Excerpted records:
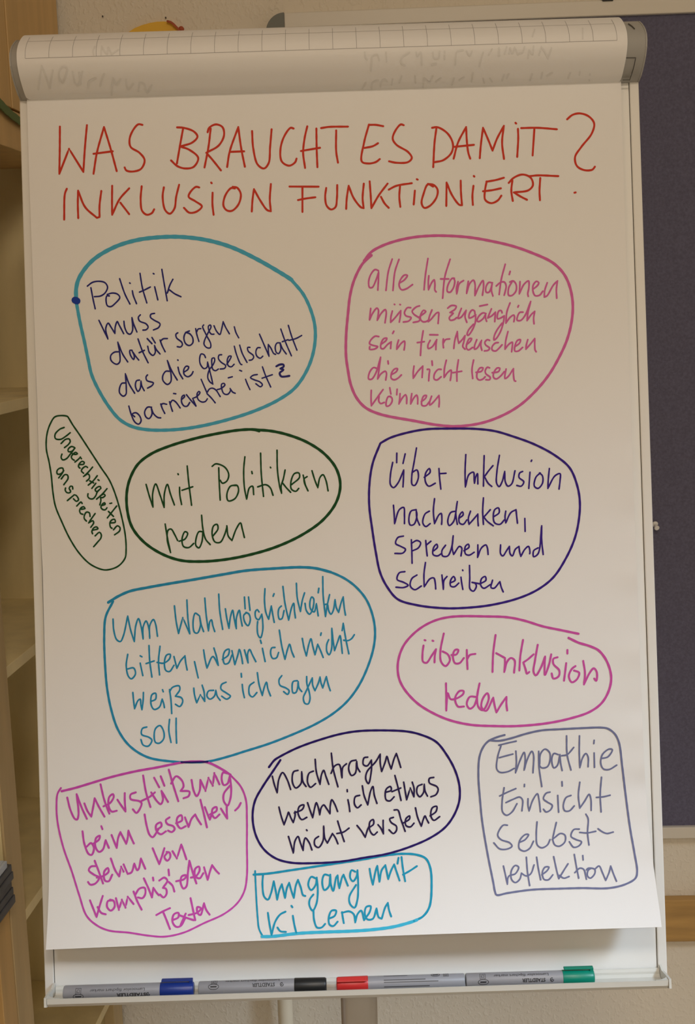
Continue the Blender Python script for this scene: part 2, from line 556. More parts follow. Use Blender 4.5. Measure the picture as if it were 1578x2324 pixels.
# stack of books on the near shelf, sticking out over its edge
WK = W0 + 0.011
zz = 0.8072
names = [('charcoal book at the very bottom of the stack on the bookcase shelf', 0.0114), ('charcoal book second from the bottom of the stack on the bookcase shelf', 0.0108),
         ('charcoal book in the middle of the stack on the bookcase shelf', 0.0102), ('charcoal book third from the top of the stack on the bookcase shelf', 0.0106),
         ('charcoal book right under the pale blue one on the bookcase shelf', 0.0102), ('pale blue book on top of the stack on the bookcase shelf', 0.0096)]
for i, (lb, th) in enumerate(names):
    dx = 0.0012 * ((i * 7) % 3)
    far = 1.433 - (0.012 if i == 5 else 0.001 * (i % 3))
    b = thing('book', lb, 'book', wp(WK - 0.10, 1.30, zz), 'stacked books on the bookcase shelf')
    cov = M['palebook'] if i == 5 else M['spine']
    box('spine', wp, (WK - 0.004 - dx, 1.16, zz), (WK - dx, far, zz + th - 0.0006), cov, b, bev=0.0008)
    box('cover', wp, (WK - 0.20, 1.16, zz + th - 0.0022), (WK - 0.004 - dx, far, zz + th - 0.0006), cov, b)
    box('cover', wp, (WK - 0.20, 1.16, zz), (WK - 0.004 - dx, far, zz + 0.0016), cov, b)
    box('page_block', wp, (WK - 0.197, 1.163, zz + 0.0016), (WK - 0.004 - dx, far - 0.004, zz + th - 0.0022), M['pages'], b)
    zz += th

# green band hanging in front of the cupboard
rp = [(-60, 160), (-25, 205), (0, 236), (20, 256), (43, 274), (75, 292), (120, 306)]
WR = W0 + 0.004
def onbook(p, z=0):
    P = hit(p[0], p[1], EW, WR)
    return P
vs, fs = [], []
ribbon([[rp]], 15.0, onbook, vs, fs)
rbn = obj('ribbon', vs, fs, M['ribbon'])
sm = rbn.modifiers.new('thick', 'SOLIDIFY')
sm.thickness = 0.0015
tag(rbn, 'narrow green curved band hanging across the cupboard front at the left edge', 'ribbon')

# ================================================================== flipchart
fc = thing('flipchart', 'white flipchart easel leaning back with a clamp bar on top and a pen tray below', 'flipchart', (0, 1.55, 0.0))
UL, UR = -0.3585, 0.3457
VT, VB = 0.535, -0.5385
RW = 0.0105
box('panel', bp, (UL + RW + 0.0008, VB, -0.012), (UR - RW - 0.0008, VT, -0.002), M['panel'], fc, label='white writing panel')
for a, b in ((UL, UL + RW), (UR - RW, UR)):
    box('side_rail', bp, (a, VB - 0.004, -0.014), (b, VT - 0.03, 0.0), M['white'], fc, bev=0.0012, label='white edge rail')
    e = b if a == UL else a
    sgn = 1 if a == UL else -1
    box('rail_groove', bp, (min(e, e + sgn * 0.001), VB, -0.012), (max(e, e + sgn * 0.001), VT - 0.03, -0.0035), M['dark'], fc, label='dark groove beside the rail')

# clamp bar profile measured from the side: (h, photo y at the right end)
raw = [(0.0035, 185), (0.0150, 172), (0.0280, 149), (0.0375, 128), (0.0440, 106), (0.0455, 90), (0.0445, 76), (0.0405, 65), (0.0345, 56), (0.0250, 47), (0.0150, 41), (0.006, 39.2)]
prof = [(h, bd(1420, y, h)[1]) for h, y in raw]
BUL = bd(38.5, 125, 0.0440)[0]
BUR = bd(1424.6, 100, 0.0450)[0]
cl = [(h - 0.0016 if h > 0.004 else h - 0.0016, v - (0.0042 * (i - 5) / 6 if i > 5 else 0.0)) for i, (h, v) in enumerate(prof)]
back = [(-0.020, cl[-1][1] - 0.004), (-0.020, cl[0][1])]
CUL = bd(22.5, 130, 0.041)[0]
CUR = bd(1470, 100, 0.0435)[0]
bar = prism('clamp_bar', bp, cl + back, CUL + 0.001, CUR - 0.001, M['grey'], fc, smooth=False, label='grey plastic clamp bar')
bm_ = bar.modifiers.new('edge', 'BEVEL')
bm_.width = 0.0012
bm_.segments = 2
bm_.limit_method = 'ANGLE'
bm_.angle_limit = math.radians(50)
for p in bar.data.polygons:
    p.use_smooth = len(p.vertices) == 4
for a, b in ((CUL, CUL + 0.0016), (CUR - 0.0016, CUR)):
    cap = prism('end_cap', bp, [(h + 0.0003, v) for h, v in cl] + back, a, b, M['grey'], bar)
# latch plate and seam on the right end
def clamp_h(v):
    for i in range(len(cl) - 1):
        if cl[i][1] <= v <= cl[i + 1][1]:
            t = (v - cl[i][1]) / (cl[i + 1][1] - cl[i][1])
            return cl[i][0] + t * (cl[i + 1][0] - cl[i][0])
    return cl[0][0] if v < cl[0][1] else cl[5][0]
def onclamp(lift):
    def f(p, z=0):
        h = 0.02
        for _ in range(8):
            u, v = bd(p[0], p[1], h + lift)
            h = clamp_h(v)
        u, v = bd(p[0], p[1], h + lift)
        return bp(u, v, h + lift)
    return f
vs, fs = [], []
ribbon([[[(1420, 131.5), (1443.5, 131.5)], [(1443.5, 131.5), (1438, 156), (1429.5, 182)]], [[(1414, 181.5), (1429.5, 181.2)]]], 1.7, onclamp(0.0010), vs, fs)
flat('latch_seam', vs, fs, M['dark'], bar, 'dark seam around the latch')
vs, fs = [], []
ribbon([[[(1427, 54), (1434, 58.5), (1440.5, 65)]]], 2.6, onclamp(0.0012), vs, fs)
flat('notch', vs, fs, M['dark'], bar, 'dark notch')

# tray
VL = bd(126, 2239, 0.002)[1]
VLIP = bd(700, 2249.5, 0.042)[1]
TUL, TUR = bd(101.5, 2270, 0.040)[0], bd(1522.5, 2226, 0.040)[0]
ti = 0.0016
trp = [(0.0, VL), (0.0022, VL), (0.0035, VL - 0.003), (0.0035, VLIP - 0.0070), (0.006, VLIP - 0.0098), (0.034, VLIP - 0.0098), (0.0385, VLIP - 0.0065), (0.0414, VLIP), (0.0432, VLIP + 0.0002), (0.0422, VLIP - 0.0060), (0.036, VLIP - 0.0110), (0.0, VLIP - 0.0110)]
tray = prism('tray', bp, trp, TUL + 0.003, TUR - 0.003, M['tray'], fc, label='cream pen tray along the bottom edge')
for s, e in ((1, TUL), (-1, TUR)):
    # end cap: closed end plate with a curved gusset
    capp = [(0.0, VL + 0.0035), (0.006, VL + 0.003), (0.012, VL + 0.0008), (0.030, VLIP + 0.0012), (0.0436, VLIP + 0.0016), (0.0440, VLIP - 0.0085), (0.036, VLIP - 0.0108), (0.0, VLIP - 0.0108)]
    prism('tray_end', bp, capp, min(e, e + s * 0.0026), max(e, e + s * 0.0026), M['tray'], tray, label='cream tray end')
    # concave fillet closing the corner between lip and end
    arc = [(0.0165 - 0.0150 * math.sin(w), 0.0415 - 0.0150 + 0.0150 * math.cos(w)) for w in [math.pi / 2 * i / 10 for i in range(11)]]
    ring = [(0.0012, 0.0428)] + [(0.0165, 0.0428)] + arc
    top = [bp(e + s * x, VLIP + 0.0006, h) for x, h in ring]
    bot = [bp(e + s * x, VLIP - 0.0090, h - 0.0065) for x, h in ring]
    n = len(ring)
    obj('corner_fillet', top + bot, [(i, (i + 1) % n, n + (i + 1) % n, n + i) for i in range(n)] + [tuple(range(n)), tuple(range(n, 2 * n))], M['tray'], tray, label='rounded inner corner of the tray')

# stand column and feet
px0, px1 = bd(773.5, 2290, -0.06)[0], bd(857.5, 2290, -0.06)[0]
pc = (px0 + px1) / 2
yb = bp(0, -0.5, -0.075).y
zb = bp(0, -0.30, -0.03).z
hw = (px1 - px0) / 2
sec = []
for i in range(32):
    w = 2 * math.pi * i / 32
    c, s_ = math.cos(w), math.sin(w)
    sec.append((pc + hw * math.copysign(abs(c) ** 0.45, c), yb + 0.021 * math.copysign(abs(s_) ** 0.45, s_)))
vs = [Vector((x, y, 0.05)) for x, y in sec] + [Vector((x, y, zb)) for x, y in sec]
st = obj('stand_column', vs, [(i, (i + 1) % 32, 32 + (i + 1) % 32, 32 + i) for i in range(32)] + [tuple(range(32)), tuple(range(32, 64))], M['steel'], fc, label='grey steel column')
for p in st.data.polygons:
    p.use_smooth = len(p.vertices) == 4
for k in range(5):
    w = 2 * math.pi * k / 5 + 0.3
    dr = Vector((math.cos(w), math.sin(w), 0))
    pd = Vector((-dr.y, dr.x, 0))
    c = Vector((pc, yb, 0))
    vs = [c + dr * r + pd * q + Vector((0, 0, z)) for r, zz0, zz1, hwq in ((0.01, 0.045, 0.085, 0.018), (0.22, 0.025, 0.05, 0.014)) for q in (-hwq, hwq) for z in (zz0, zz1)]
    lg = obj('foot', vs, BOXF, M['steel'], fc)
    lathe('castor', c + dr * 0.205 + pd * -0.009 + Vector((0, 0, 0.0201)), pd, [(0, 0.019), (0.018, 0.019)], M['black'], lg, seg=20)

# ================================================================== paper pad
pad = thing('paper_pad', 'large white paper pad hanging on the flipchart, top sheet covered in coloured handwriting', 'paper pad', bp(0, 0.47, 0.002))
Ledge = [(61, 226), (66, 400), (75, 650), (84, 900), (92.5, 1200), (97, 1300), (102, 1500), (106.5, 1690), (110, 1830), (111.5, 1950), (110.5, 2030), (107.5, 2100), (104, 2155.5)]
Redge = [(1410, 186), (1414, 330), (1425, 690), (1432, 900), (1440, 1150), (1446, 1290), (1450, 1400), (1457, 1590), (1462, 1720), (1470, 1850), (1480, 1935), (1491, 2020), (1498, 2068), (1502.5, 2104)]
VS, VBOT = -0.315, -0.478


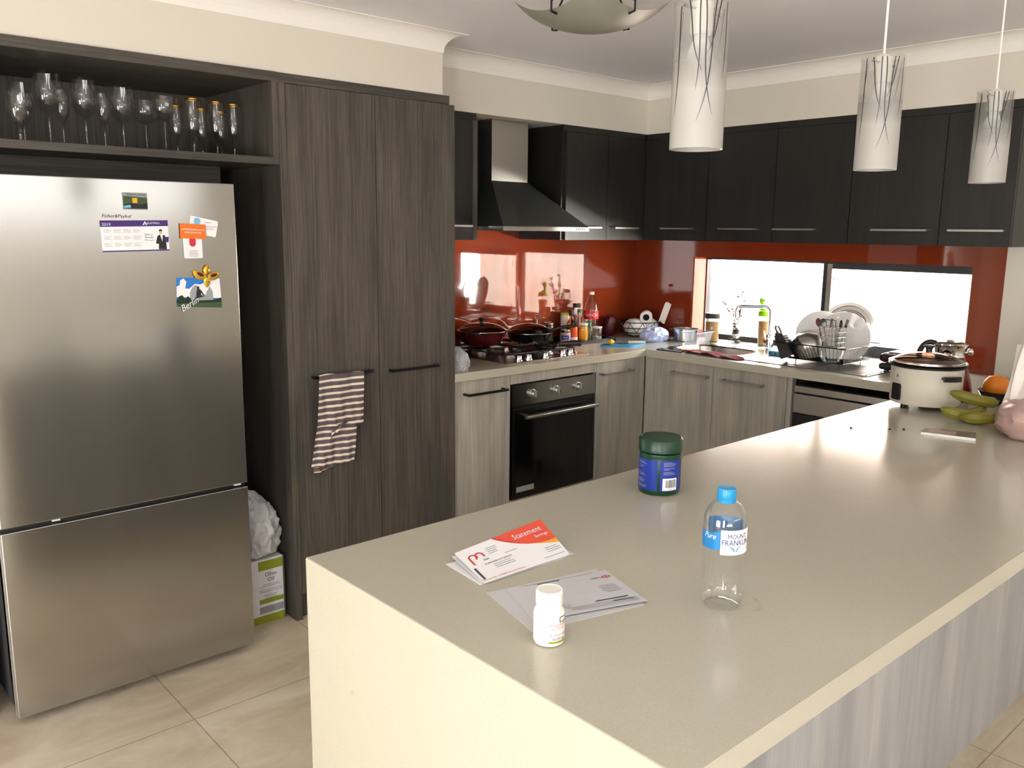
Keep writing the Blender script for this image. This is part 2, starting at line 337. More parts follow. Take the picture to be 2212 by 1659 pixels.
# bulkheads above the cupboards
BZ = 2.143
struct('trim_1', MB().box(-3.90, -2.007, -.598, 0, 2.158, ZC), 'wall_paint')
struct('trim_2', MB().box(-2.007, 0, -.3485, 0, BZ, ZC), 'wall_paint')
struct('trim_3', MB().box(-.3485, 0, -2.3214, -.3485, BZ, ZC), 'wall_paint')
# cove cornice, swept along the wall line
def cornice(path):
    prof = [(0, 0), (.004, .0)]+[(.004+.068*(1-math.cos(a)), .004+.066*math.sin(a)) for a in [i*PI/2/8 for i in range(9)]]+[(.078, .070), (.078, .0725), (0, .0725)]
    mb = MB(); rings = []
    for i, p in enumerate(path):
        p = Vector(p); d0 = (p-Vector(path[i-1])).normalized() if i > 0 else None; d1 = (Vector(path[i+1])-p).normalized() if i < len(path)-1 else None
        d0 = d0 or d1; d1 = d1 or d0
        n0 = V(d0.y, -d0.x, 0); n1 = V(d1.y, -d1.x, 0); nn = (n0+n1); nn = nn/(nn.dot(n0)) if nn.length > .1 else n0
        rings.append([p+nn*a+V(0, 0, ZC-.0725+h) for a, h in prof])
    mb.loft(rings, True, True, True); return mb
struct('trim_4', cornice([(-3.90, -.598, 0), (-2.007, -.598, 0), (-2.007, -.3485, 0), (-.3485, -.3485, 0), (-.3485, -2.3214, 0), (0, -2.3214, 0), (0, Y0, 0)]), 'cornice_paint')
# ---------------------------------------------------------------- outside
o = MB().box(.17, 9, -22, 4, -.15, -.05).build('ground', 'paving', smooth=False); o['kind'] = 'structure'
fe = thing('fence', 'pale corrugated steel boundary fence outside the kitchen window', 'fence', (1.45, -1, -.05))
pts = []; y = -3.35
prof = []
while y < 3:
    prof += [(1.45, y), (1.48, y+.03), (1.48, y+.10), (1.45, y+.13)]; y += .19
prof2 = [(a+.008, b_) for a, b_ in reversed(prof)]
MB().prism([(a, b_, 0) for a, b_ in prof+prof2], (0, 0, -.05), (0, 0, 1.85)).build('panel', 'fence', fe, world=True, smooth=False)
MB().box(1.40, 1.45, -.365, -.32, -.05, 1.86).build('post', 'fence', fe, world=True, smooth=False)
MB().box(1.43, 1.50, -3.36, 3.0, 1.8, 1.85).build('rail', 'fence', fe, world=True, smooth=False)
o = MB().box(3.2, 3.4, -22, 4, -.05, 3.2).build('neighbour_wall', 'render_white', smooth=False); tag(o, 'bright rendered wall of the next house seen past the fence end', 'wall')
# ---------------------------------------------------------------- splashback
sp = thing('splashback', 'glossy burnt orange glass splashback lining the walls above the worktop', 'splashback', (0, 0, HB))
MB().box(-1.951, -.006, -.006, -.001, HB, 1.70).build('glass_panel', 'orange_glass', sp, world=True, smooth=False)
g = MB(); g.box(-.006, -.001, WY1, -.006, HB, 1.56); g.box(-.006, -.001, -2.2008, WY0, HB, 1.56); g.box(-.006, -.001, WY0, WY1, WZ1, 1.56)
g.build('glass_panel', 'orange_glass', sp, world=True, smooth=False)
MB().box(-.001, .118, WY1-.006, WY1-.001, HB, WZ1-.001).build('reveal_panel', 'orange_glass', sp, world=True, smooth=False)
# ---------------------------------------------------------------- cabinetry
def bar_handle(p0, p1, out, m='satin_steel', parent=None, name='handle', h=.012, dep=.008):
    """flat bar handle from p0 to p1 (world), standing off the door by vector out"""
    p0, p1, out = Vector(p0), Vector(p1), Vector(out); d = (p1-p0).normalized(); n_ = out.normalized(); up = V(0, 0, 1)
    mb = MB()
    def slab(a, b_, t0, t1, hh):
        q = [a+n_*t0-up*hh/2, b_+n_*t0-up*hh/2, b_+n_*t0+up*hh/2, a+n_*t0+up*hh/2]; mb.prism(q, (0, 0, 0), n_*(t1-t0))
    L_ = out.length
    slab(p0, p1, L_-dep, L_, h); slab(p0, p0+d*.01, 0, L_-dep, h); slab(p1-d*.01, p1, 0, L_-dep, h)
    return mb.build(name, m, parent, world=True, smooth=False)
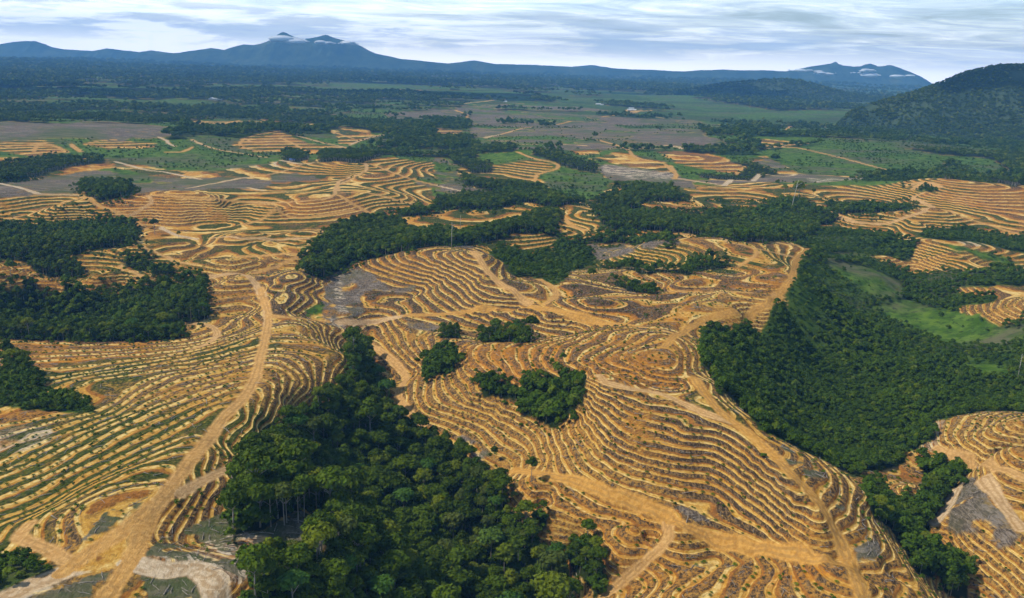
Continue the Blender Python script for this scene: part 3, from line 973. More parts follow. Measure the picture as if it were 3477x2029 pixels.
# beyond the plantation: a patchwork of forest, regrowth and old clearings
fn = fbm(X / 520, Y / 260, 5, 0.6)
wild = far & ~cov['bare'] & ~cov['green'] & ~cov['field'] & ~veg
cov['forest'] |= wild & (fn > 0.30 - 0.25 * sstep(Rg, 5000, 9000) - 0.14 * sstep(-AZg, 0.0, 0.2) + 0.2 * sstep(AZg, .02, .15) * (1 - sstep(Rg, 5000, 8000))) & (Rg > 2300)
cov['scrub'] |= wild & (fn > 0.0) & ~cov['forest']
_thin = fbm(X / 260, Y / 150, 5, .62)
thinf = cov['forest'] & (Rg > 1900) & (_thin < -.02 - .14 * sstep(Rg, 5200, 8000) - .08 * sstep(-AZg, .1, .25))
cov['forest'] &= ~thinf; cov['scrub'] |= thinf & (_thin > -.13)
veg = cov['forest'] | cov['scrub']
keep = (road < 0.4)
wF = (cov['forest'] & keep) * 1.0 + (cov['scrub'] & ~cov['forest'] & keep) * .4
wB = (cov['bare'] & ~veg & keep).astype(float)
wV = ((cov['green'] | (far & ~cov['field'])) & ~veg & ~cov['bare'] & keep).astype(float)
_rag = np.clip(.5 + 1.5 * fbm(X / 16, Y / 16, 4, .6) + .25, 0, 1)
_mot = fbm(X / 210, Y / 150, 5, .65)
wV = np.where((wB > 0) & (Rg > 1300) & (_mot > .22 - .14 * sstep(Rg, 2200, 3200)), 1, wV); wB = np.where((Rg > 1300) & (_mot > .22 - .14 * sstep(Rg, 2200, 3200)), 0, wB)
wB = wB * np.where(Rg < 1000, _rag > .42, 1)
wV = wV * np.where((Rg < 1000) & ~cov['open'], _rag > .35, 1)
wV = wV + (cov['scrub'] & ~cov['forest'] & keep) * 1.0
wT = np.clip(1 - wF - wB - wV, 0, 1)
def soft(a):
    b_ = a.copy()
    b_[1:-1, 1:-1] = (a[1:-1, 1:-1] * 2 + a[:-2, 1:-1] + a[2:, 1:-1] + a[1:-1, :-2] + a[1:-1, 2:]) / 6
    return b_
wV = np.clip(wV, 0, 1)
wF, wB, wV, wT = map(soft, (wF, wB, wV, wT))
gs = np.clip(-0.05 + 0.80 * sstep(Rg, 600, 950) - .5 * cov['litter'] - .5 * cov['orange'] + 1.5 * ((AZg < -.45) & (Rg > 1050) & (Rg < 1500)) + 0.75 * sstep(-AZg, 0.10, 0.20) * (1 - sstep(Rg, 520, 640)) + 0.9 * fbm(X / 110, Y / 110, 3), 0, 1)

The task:
List each line in the listing that contains the string "picture".

Solution for this exercise:
Continue the Blender Python script for this scene: part 2, from line 556. More parts follow. Use Blender 4.5. Measure the picture as if it were 1578x2324 pixels.
Keep writing the Blender script for this image. This is part 2, starting at line 337. More parts follow. Take the picture to be 2212 by 1659 pixels.
Continue the Blender Python script for this scene: part 3, from line 973. More parts follow. Measure the picture as if it were 3477x2029 pixels.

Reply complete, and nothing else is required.